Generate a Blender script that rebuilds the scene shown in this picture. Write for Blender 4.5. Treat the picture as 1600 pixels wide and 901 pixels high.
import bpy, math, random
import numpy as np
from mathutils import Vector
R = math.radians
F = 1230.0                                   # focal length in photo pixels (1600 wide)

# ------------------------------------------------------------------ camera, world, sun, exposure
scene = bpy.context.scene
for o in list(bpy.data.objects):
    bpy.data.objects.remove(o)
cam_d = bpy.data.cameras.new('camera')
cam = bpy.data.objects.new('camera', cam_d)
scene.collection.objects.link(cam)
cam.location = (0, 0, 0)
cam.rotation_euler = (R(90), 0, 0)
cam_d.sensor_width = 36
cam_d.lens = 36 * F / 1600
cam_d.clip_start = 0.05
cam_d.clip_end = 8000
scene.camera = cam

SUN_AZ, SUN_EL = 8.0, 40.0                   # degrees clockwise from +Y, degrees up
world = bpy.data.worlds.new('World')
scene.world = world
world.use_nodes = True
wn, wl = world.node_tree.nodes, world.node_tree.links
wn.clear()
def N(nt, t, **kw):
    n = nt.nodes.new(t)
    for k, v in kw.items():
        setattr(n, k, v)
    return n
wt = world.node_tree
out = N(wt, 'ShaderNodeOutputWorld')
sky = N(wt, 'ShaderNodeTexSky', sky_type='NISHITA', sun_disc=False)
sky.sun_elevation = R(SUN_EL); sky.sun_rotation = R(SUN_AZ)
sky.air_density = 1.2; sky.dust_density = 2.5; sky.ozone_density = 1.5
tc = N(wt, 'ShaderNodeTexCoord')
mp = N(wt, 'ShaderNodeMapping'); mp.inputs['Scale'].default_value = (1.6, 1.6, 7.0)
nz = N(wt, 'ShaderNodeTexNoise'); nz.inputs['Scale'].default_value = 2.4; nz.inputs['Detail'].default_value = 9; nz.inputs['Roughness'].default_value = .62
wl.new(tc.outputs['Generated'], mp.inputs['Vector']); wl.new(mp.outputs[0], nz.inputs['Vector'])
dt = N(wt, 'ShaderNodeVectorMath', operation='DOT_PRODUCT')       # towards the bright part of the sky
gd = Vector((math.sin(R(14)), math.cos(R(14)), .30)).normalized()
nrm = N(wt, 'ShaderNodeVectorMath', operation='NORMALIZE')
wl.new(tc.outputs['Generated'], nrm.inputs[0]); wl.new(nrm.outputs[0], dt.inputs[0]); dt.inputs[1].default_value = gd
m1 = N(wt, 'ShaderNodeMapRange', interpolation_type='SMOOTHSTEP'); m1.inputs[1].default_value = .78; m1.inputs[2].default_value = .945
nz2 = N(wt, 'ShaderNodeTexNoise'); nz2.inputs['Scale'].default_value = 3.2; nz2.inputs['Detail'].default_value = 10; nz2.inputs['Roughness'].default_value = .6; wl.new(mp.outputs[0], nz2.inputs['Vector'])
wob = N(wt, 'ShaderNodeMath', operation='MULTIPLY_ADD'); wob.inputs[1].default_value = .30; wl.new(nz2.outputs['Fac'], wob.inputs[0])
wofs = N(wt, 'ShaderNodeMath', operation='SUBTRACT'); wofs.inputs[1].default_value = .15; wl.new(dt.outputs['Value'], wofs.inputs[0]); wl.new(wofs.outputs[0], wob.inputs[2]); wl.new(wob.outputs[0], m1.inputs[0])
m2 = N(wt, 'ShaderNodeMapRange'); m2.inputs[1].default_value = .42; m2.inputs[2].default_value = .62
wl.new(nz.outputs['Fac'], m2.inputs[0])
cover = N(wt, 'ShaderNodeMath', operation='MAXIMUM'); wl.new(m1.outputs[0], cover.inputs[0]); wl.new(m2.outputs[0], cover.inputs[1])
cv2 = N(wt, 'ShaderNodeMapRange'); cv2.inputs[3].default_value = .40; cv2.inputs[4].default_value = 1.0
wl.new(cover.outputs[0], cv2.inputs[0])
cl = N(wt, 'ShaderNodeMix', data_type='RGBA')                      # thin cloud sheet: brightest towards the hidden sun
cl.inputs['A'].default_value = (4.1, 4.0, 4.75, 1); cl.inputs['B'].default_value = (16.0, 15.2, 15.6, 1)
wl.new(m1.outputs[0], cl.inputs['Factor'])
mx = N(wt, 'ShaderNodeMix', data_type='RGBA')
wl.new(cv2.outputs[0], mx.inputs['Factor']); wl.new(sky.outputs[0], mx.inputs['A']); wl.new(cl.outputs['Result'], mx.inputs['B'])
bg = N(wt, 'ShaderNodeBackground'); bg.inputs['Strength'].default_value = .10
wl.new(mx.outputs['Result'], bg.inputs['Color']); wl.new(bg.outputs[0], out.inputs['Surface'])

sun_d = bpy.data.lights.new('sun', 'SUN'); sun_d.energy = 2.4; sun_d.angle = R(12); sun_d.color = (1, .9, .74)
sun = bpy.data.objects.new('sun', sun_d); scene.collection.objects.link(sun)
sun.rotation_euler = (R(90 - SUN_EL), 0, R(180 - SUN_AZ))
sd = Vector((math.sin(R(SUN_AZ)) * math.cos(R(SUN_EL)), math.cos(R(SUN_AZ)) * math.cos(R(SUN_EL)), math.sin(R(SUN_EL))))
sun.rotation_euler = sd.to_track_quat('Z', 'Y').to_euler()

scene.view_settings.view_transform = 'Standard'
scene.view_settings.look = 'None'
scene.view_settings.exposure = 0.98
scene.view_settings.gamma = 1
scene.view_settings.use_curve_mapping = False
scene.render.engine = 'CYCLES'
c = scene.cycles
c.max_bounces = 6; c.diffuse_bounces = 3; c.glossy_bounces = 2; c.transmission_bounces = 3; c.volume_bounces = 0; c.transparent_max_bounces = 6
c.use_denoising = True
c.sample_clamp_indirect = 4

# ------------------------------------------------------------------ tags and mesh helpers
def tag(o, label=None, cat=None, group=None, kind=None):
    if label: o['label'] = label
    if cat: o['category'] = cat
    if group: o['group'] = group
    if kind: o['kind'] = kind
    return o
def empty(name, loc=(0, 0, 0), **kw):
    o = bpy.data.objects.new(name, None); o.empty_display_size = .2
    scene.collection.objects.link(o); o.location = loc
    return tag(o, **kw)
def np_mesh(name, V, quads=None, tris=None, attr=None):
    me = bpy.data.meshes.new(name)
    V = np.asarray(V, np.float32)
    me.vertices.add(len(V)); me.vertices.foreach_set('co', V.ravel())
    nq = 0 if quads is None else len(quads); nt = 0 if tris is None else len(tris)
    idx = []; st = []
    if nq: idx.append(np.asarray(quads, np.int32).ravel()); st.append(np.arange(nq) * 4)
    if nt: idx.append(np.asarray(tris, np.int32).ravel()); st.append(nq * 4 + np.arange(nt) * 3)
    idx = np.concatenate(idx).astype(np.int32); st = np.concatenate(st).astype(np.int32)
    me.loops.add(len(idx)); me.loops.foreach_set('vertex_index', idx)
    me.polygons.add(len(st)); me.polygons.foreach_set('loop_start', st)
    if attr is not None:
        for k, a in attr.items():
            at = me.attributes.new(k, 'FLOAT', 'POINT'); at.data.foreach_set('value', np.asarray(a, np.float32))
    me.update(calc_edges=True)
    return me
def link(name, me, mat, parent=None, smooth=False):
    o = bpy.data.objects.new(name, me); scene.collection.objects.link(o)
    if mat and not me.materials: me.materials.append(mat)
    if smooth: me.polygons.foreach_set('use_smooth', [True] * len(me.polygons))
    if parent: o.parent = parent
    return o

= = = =

Retype the whole listing, matching it exactly.

Generate a Blender script that rebuilds the scene shown in this picture. Write for Blender 4.5. Treat the picture as 1600 pixels wide and 901 pixels high.
import bpy, math, random
import numpy as np
from mathutils import Vector
R = math.radians
F = 1230.0                                   # focal length in photo pixels (1600 wide)

# ------------------------------------------------------------------ camera, world, sun, exposure
scene = bpy.context.scene
for o in list(bpy.data.objects):
    bpy.data.objects.remove(o)
cam_d = bpy.data.cameras.new('camera')
cam = bpy.data.objects.new('camera', cam_d)
scene.collection.objects.link(cam)
cam.location = (0, 0, 0)
cam.rotation_euler = (R(90), 0, 0)
cam_d.sensor_width = 36
cam_d.lens = 36 * F / 1600
cam_d.clip_start = 0.05
cam_d.clip_end = 8000
scene.camera = cam

SUN_AZ, SUN_EL = 8.0, 40.0                   # degrees clockwise from +Y, degrees up
world = bpy.data.worlds.new('World')
scene.world = world
world.use_nodes = True
wn, wl = world.node_tree.nodes, world.node_tree.links
wn.clear()
def N(nt, t, **kw):
    n = nt.nodes.new(t)
    for k, v in kw.items():
        setattr(n, k, v)
    return n
wt = world.node_tree
out = N(wt, 'ShaderNodeOutputWorld')
sky = N(wt, 'ShaderNodeTexSky', sky_type='NISHITA', sun_disc=False)
sky.sun_elevation = R(SUN_EL); sky.sun_rotation = R(SUN_AZ)
sky.air_density = 1.2; sky.dust_density = 2.5; sky.ozone_density = 1.5
tc = N(wt, 'ShaderNodeTexCoord')
mp = N(wt, 'ShaderNodeMapping'); mp.inputs['Scale'].default_value = (1.6, 1.6, 7.0)
nz = N(wt, 'ShaderNodeTexNoise'); nz.inputs['Scale'].default_value = 2.4; nz.inputs['Detail'].default_value = 9; nz.inputs['Roughness'].default_value = .62
wl.new(tc.outputs['Generated'], mp.inputs['Vector']); wl.new(mp.outputs[0], nz.inputs['Vector'])
dt = N(wt, 'ShaderNodeVectorMath', operation='DOT_PRODUCT')       # towards the bright part of the sky
gd = Vector((math.sin(R(14)), math.cos(R(14)), .30)).normalized()
nrm = N(wt, 'ShaderNodeVectorMath', operation='NORMALIZE')
wl.new(tc.outputs['Generated'], nrm.inputs[0]); wl.new(nrm.outputs[0], dt.inputs[0]); dt.inputs[1].default_value = gd
m1 = N(wt, 'ShaderNodeMapRange', interpolation_type='SMOOTHSTEP'); m1.inputs[1].default_value = .78; m1.inputs[2].default_value = .945
nz2 = N(wt, 'ShaderNodeTexNoise'); nz2.inputs['Scale'].default_value = 3.2; nz2.inputs['Detail'].default_value = 10; nz2.inputs['Roughness'].default_value = .6; wl.new(mp.outputs[0], nz2.inputs['Vector'])
wob = N(wt, 'ShaderNodeMath', operation='MULTIPLY_ADD'); wob.inputs[1].default_value = .30; wl.new(nz2.outputs['Fac'], wob.inputs[0])
wofs = N(wt, 'ShaderNodeMath', operation='SUBTRACT'); wofs.inputs[1].default_value = .15; wl.new(dt.outputs['Value'], wofs.inputs[0]); wl.new(wofs.outputs[0], wob.inputs[2]); wl.new(wob.outputs[0], m1.inputs[0])
m2 = N(wt, 'ShaderNodeMapRange'); m2.inputs[1].default_value = .42; m2.inputs[2].default_value = .62
wl.new(nz.outputs['Fac'], m2.inputs[0])
cover = N(wt, 'ShaderNodeMath', operation='MAXIMUM'); wl.new(m1.outputs[0], cover.inputs[0]); wl.new(m2.outputs[0], cover.inputs[1])
cv2 = N(wt, 'ShaderNodeMapRange'); cv2.inputs[3].default_value = .40; cv2.inputs[4].default_value = 1.0
wl.new(cover.outputs[0], cv2.inputs[0])
cl = N(wt, 'ShaderNodeMix', data_type='RGBA')                      # thin cloud sheet: brightest towards the hidden sun
cl.inputs['A'].default_value = (4.1, 4.0, 4.75, 1); cl.inputs['B'].default_value = (16.0, 15.2, 15.6, 1)
wl.new(m1.outputs[0], cl.inputs['Factor'])
mx = N(wt, 'ShaderNodeMix', data_type='RGBA')
wl.new(cv2.outputs[0], mx.inputs['Factor']); wl.new(sky.outputs[0], mx.inputs['A']); wl.new(cl.outputs['Result'], mx.inputs['B'])
bg = N(wt, 'ShaderNodeBackground'); bg.inputs['Strength'].default_value = .10
wl.new(mx.outputs['Result'], bg.inputs['Color']); wl.new(bg.outputs[0], out.inputs['Surface'])

sun_d = bpy.data.lights.new('sun', 'SUN'); sun_d.energy = 2.4; sun_d.angle = R(12); sun_d.color = (1, .9, .74)
sun = bpy.data.objects.new('sun', sun_d); scene.collection.objects.link(sun)
sun.rotation_euler = (R(90 - SUN_EL), 0, R(180 - SUN_AZ))
sd = Vector((math.sin(R(SUN_AZ)) * math.cos(R(SUN_EL)), math.cos(R(SUN_AZ)) * math.cos(R(SUN_EL)), math.sin(R(SUN_EL))))
sun.rotation_euler = sd.to_track_quat('Z', 'Y').to_euler()

scene.view_settings.view_transform = 'Standard'
scene.view_settings.look = 'None'
scene.view_settings.exposure = 0.98
scene.view_settings.gamma = 1
scene.view_settings.use_curve_mapping = False
scene.render.engine = 'CYCLES'
c = scene.cycles
c.max_bounces = 6; c.diffuse_bounces = 3; c.glossy_bounces = 2; c.transmission_bounces = 3; c.volume_bounces = 0; c.transparent_max_bounces = 6
c.use_denoising = True
c.sample_clamp_indirect = 4

# ------------------------------------------------------------------ tags and mesh helpers
def tag(o, label=None, cat=None, group=None, kind=None):
    if label: o['label'] = label
    if cat: o['category'] = cat
    if group: o['group'] = group
    if kind: o['kind'] = kind
    return o
def empty(name, loc=(0, 0, 0), **kw):
    o = bpy.data.objects.new(name, None); o.empty_display_size = .2
    scene.collection.objects.link(o); o.location = loc
    return tag(o, **kw)
def np_mesh(name, V, quads=None, tris=None, attr=None):
    me = bpy.data.meshes.new(name)
    V = np.asarray(V, np.float32)
    me.vertices.add(len(V)); me.vertices.foreach_set('co', V.ravel())
    nq = 0 if quads is None else len(quads); nt = 0 if tris is None else len(tris)
    idx = []; st = []
    if nq: idx.append(np.asarray(quads, np.int32).ravel()); st.append(np.arange(nq) * 4)
    if nt: idx.append(np.asarray(tris, np.int32).ravel()); st.append(nq * 4 + np.arange(nt) * 3)
    idx = np.concatenate(idx).astype(np.int32); st = np.concatenate(st).astype(np.int32)
    me.loops.add(len(idx)); me.loops.foreach_set('vertex_index', idx)
    me.polygons.add(len(st)); me.polygons.foreach_set('loop_start', st)
    if attr is not None:
        for k, a in attr.items():
            at = me.attributes.new(k, 'FLOAT', 'POINT'); at.data.foreach_set('value', np.asarray(a, np.float32))
    me.update(calc_edges=True)
    return me
def link(name, me, mat, parent=None, smooth=False):
    o = bpy.data.objects.new(name, me); scene.collection.objects.link(o)
    if mat and not me.materials: me.materials.append(mat)
    if smooth: me.polygons.foreach_set('use_smooth', [True] * len(me.polygons))
    if parent: o.parent = parent
    return o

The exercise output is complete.